━━━ STORED DATA ━━━

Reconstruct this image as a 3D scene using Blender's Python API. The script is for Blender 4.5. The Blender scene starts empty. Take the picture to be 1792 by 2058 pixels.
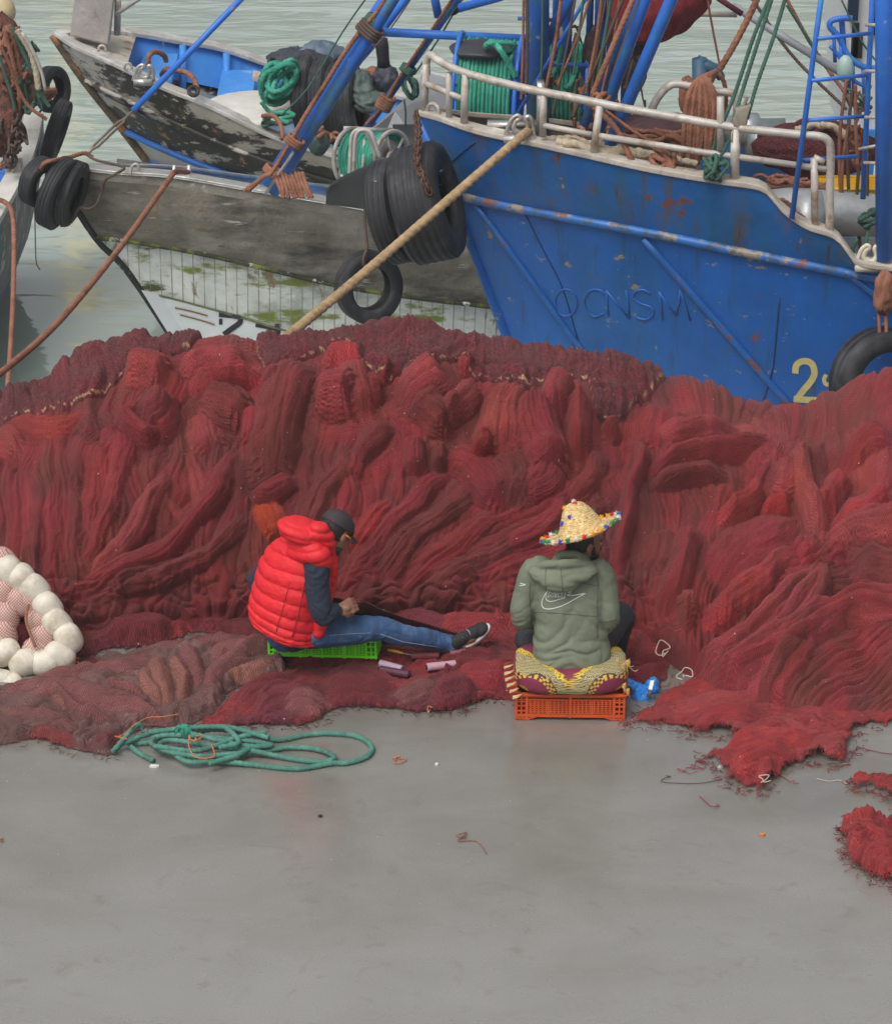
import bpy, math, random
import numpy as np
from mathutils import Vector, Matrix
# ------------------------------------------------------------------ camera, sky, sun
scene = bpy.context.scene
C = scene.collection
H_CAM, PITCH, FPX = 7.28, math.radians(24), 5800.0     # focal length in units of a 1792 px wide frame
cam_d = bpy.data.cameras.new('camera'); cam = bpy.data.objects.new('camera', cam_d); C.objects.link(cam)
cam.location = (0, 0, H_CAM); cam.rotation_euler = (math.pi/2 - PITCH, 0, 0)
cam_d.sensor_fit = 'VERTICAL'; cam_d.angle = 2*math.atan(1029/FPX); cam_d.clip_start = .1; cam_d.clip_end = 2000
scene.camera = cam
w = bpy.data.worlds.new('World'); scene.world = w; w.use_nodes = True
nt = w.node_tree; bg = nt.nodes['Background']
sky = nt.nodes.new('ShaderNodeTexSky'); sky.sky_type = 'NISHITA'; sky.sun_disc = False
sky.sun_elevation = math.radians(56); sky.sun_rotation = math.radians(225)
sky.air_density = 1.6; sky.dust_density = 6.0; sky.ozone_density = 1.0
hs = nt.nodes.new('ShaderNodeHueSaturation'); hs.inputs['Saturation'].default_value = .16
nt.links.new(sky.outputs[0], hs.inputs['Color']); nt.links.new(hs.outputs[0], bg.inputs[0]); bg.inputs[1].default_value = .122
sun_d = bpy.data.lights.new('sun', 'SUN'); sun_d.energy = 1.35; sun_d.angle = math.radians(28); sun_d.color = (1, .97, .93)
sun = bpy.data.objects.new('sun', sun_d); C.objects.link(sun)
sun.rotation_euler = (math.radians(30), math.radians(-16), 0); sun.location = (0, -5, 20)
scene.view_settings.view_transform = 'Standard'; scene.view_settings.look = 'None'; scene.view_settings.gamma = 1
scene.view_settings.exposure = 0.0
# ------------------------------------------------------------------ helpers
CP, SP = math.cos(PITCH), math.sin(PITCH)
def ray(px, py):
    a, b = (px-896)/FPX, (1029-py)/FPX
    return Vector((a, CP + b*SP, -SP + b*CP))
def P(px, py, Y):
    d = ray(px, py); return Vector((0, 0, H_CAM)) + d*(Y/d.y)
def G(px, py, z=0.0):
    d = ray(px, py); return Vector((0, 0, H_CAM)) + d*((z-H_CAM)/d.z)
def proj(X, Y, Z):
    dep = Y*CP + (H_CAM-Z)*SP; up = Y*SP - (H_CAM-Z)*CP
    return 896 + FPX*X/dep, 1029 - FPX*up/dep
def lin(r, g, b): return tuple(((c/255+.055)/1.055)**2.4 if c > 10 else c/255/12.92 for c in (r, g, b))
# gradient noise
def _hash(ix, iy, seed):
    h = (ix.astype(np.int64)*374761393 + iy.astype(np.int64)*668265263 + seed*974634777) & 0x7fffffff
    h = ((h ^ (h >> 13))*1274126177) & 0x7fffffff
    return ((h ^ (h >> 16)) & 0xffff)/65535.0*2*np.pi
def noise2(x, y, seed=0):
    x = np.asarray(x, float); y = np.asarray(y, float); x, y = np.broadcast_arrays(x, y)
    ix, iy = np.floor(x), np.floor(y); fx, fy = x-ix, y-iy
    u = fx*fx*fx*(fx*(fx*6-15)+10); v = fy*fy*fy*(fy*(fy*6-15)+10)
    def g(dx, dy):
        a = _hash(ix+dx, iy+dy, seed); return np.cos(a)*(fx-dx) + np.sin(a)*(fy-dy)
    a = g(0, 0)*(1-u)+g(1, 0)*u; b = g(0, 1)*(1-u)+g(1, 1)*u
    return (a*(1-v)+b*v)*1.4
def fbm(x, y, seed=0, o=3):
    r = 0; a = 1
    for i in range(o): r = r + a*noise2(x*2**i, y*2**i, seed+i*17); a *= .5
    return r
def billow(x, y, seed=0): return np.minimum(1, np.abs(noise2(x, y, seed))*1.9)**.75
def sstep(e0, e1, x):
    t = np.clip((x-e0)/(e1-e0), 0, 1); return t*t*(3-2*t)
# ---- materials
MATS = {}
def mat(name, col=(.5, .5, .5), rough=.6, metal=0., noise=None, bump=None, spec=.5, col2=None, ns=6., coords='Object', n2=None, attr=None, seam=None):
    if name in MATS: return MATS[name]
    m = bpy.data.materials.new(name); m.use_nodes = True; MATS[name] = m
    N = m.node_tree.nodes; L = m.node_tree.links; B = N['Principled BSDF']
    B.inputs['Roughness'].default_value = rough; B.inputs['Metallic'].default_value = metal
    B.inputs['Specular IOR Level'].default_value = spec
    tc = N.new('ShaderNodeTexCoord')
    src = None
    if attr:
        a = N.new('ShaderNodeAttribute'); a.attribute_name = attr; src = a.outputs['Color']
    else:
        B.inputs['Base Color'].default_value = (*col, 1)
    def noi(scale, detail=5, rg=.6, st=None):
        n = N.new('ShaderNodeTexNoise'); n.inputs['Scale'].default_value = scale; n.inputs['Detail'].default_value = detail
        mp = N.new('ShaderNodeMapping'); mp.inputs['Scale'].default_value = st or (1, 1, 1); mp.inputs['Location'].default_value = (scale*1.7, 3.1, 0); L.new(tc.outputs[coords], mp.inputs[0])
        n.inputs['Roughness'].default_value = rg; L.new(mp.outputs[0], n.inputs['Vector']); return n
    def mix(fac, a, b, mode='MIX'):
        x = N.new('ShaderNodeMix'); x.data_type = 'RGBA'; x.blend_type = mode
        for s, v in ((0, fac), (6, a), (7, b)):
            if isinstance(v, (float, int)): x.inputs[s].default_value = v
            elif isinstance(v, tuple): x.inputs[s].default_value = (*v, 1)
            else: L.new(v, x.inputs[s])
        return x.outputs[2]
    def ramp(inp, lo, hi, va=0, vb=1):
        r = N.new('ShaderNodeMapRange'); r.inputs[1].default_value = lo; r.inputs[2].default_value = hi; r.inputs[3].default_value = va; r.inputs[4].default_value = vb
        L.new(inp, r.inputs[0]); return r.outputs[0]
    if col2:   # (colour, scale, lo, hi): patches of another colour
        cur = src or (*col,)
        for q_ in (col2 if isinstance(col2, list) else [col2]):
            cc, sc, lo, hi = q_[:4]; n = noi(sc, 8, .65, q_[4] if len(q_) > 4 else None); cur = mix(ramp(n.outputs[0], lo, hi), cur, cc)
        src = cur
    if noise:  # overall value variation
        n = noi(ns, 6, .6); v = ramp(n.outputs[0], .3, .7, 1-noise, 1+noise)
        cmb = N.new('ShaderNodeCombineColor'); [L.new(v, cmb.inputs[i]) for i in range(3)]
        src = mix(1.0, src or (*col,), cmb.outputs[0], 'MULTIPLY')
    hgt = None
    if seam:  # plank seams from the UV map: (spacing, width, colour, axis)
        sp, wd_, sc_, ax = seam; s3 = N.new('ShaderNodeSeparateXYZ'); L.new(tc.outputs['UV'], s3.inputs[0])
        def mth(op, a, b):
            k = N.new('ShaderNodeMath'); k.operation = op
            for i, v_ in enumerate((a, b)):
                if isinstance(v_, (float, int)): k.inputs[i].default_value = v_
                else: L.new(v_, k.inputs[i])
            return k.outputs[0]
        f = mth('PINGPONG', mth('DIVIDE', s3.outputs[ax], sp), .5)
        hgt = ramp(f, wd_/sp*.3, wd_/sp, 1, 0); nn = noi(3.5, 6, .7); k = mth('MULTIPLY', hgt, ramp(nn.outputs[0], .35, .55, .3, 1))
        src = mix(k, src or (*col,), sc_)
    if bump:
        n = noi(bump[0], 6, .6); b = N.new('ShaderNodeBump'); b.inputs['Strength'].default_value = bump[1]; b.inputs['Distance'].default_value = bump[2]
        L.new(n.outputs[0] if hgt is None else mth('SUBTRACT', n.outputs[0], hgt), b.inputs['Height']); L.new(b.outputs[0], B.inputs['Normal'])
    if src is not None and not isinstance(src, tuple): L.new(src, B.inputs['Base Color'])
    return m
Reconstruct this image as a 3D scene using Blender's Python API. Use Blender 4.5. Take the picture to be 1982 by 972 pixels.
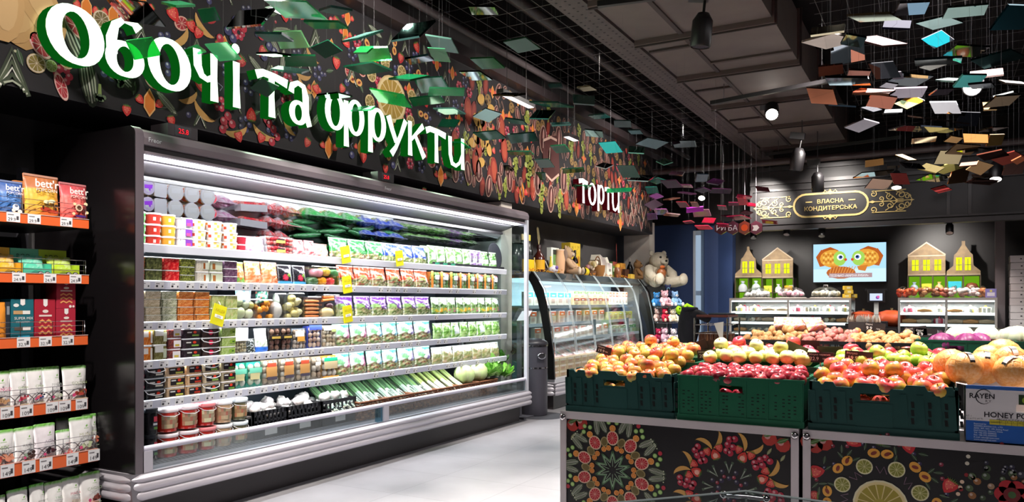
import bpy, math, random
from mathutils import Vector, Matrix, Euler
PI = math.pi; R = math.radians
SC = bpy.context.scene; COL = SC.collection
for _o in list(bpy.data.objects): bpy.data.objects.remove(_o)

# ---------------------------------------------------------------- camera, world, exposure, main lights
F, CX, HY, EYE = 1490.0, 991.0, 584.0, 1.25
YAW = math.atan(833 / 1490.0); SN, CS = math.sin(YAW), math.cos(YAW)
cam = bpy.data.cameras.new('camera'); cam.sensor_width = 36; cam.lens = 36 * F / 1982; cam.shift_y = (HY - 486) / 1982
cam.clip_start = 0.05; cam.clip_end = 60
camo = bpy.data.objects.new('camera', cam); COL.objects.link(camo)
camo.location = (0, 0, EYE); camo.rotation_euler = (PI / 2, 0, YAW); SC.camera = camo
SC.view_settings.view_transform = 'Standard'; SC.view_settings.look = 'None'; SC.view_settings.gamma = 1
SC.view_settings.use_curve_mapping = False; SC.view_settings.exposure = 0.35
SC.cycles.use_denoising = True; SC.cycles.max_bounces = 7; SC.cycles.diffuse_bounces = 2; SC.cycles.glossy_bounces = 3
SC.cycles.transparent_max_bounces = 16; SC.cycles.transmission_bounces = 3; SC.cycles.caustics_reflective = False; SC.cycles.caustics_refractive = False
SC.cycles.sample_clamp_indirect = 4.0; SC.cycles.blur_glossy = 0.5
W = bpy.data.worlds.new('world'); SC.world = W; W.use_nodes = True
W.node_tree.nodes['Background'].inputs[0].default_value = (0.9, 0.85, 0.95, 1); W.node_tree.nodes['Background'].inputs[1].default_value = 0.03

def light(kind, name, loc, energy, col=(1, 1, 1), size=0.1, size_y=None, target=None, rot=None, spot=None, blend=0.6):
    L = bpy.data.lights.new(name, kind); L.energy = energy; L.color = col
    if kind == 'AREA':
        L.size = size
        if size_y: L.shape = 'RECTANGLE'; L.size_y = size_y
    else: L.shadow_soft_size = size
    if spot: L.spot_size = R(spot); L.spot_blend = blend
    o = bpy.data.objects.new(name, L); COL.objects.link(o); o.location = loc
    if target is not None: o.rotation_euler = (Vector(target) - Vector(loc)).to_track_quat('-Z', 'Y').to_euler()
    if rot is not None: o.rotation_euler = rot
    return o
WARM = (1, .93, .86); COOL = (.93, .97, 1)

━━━

## DESCRIPTION OF THE TASK
Transcribe, exactly as written, the lines starting at the one with "by 972 pixels." and ending at the one with "W.node_tree.nodes['Background'].inputs[1].default_value = 0.03", and nothing more. Pictures are not part of the copy.

## EXERCISE RESPONSE
Reconstruct this image as a 3D scene using Blender's Python API. Use Blender 4.5. Take the picture to be 1982 by 972 pixels.
import bpy, math, random
from mathutils import Vector, Matrix, Euler
PI = math.pi; R = math.radians
SC = bpy.context.scene; COL = SC.collection
for _o in list(bpy.data.objects): bpy.data.objects.remove(_o)

# ---------------------------------------------------------------- camera, world, exposure, main lights
F, CX, HY, EYE = 1490.0, 991.0, 584.0, 1.25
YAW = math.atan(833 / 1490.0); SN, CS = math.sin(YAW), math.cos(YAW)
cam = bpy.data.cameras.new('camera'); cam.sensor_width = 36; cam.lens = 36 * F / 1982; cam.shift_y = (HY - 486) / 1982
cam.clip_start = 0.05; cam.clip_end = 60
camo = bpy.data.objects.new('camera', cam); COL.objects.link(camo)
camo.location = (0, 0, EYE); camo.rotation_euler = (PI / 2, 0, YAW); SC.camera = camo
SC.view_settings.view_transform = 'Standard'; SC.view_settings.look = 'None'; SC.view_settings.gamma = 1
SC.view_settings.use_curve_mapping = False; SC.view_settings.exposure = 0.35
SC.cycles.use_denoising = True; SC.cycles.max_bounces = 7; SC.cycles.diffuse_bounces = 2; SC.cycles.glossy_bounces = 3
SC.cycles.transparent_max_bounces = 16; SC.cycles.transmission_bounces = 3; SC.cycles.caustics_reflective = False; SC.cycles.caustics_refractive = False
SC.cycles.sample_clamp_indirect = 4.0; SC.cycles.blur_glossy = 0.5
W = bpy.data.worlds.new('world'); SC.world = W; W.use_nodes = True
W.node_tree.nodes['Background'].inputs[0].default_value = (0.9, 0.85, 0.95, 1); W.node_tree.nodes['Background'].inputs[1].default_value = 0.03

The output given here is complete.